Leveraging technologies can drive HR cultural evolution (Guest commentary)

Workforce analytics help transform HR into a decision science that can demonstrate impact on company’s bottom line

The face of HR is changing. Previously, it was not uncommon for HR to be referred to as an administrative cost center. This was, for the most part, an apt description given HR historically delivered services that were primarily transactional in nature.

However, the increasing popularity of web-based technologies, enterprise-wide systems and social networking sites has enabled HR to reduce its administrative burden and shift its focus to offering services that are more strategically aligned with business needs. That is, technology has enabled HR to shift from a low value-added service to a strategic player focused on guiding future business decisions.

As a result, HR has undergone a significant paradigm shift in terms of information management. It is a shift in the value of HR information and how this information can be used to help managers and employees solve their own problems with meaningful data. It is the belief information residing in HR systems can be transformed into knowledge to help managers assess the performance of human capital, which can improve the quality of management decision-making.

Consider the building of an annual labour budget through the use of workforce analytics. These can be used to analyze contributing factors and trends over time to help managers uncover opportunities so they can take action to improve performance and control costs. This draws on statistics and research design and includes gathering data from HR and other areas. In addition, it attempts to set applicable standards and benchmarks.

Thus, when creating a labour budget, the practice of workforce analytics enables managers to make effective decisions with respect to projected head count. Furthermore, predictions can be made on employment status and the number of terminations and promotions planned.

This ability has transformed HR into a “decision science” and enabled HR to demonstrate that effective management of human resources can have a significant and measurable impact on a company’s bottom line. Techniques such as benchmarking, auditing and use of a balanced scorecard will become increasingly important. These tools will provide HR with valuable feedback that enables it to play an important role in increasing productivity.

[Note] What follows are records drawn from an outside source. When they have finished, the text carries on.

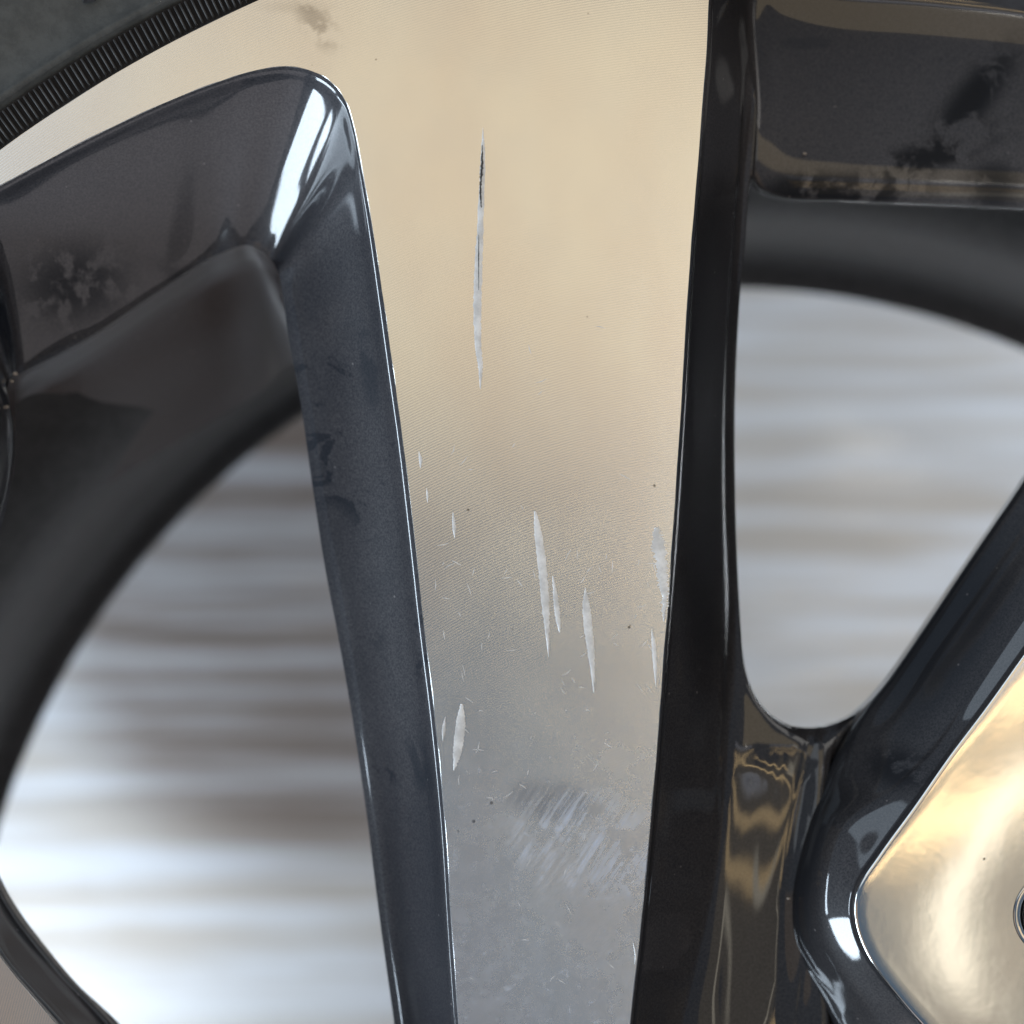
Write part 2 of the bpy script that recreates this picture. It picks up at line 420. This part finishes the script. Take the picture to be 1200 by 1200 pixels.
# ------------------------------------------------------------------ right pocket
rows = [  # edge of face            fold                 floor               opening
 ((845, -85, 2), (885, -50, 128), (905, 165, 108), (893, 224, 125)),
 ((834, -30, 2), (874, 10, 128), (890, 150, 108), (884, 214, 125)),
 ((829, 60, 2), (870, 90, 95), (884, 110, 110), (881, 211, 125)),
 ((821, 160, 2), (866, 175, 95), (874, 185, 110), (878, 222, 125)),
 ((813, 260, 2), (859, 262, 100), (868, 266, 115), (873, 285, 125)),
 ((806, 360, 2), (852, 360, 100), (861, 360, 115), (866, 360, 125)),
 ((799, 480, 2), (847, 480, 100), (856, 480, 115), (861, 480, 125)),
 ((791, 600, 2), (847, 600, 100), (857, 600, 115), (862, 600, 125)),
 ((784, 700, 2), (850, 700, 100), (860, 700, 115), (866, 700, 125)),
 ((777, 790, 2), (848, 790, 100), (862, 788, 115), (873, 783, 125)),
 ((772, 860, 2), (845, 860, 95), (868, 845, 110), (885, 815, 125)),
 ((766, 930, 2), (838, 950, 90), (872, 895, 104), (903, 837, 125)),
 ((757, 1030, 2), (828, 1040, 88), (870, 970, 98), (925, 850, 125)),
 ((749, 1110, 2), (816, 1120, 86), (872, 1050, 95), (935, 852, 125)),
 ((739, 1200, 2), (802, 1200, 85), (875, 1130, 93), (943, 853, 125)),
 ((730, 1330, 2), (800, 1330, 80), (885, 1220, 94), (950, 853, 125)),
 ((760, 1450, 2), (840, 1400, 80), (910, 1250, 92), (955, 853, 125)),
 ((900, 1480, 2), (930, 1400, 80), (945, 1240, 90), (960, 852, 125)),
 ((1060, 1430, 2), (1020, 1360, 45), (985, 1290, 88), (965, 852, 125)),
 ((1160, 1290, 2), (1075, 1265, 42), (985, 1225, 97), (972, 850, 125)),
 ((1110, 1233, 2), (1030, 1205, 42), (962, 1172, 101), (978, 848, 125)),
 ((1055, 1172, 2), (985, 1145, 42), (937, 1120, 104), (984, 846, 125)),
 ((1015, 1118, 2), (962, 1100, 42), (926, 1078, 106), (990, 843, 125)),
 ((1001, 1075, 2), (955, 1058, 42), (927, 1035, 109), (996, 840, 125)),
 ((1005, 1040, 2), (962, 1012, 42), (937, 988, 112), (1001, 837, 125)),
 ((1030, 1000, 2), (985, 965, 38), (955, 935, 112), (1008, 831, 125)),
 ((1070, 945, 2), (1040, 925, 30), (1000, 885, 85), (1020, 820, 125)),
 ((1112, 885, 2), (1093, 876, 20), (1050, 840, 70), (1042, 794, 125)),
 ((1155, 828, 2), (1132, 817, 20), (1096, 772, 70), (1085, 732, 125)),
 ((1200, 765, 2), (1176, 752, 20), (1146, 700, 70), (1130, 665, 125)),
 ((1290, 640, 2), (1265, 625, 20), (1228, 580, 70), (1212, 545, 125)),
 ((1400, 490, 2), (1375, 475, 30), (1330, 420, 80), (1310, 395, 125)),
 ((1500, 340, 2), (1470, 330, 60), (1400, 320, 100), (1370, 310, 125)),
 ((1560, 180, 2), (1510, 190, 90), (1430, 220, 110), (1375, 275, 125)),
 ((1540, 53, 2), (1480, 80, 128), (1370, 220, 108), (1330, 264, 125)),
 ((1400, 1, 2), (1380, 40, 128), (1290, 205, 108), (1270, 253, 125)),
 ((1250, -40, 2), (1240, 0, 128), (1200, 200, 108), (1190, 245, 125)),
 ((1100, -65, 2), (1095, -20, 128), (1085, 195, 108), (1080, 240, 125)),
 ((960, -75, 2), (965, -30, 128), (980, 188, 108), (980, 236, 125)),
 ((885, -80, 2), (905, -45, 128), (925, 180, 108), (918, 233, 125)),
]
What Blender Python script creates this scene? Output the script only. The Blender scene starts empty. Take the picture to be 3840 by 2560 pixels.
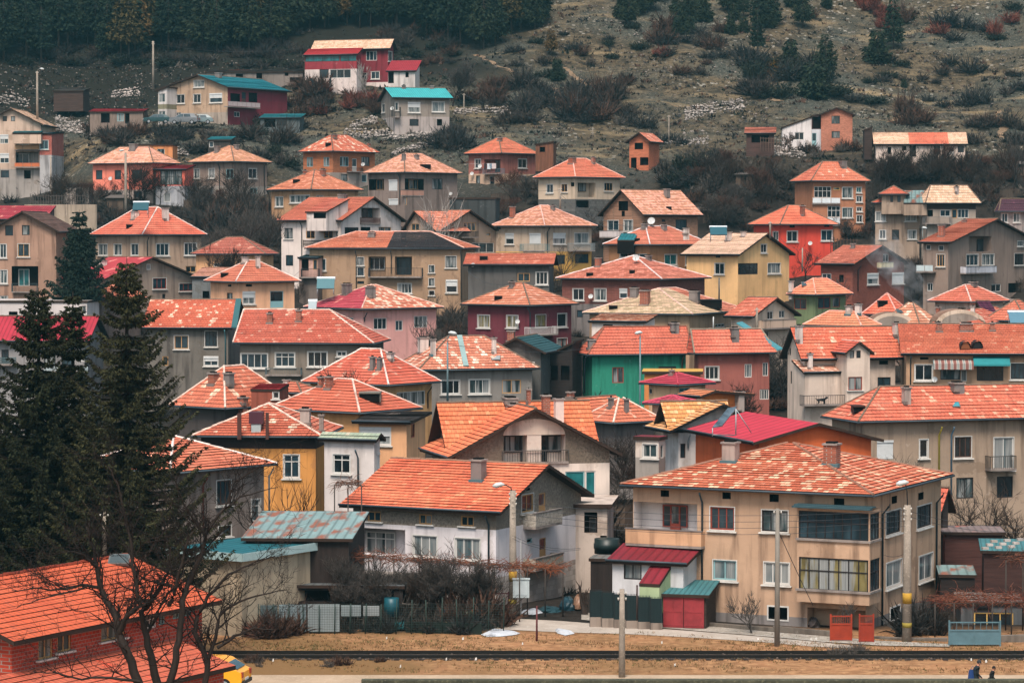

Leveraging emerging technologies affords HR a significant opportunity to facilitate its transition from a transactional department to a strategic partner. It can signal to the organization HR is no longer the custodian and sole owner of information but a conduit for data, adding value to a process that will provide managers and employees access to relevant information.

Forging this strategic partnership means HR professionals must possess certain competencies: significant business knowledge, financial management skills and the ability to analyze data. Most importantly, HR professionals must become technologically savvy and develop the facility to use information technology to enhance an organization’s business intelligence.

Over the next decade, there will be significant pressure on HR to manage costs and deliver effective service. Being responsive and providing seamless service around the clock, all year, across an organization’s global network will be expected.

How HR chooses to embrace and adopt technology to optimize HR-related information will be a critical indicator of its effectiveness. If HR does not embrace these changes, it can become obsolete. If it does, it will gain credibility as a value-added business resource.

Organizations have recognized just how important this is and are allocating budgets in recognition of these developments, even in tight economic times. One-third of all organizations are increasing investments in HR technology systems while one-half have maintained budgets, according to Towers Perrin. In 2009, the number one investment reported is technology related to talent management.

However, change takes time and the path for HR can be fraught with skeptics. Changing their mindsets may be a challenge but is one that is clearly necessary if HR is going to continue to evolve as a strategic partner.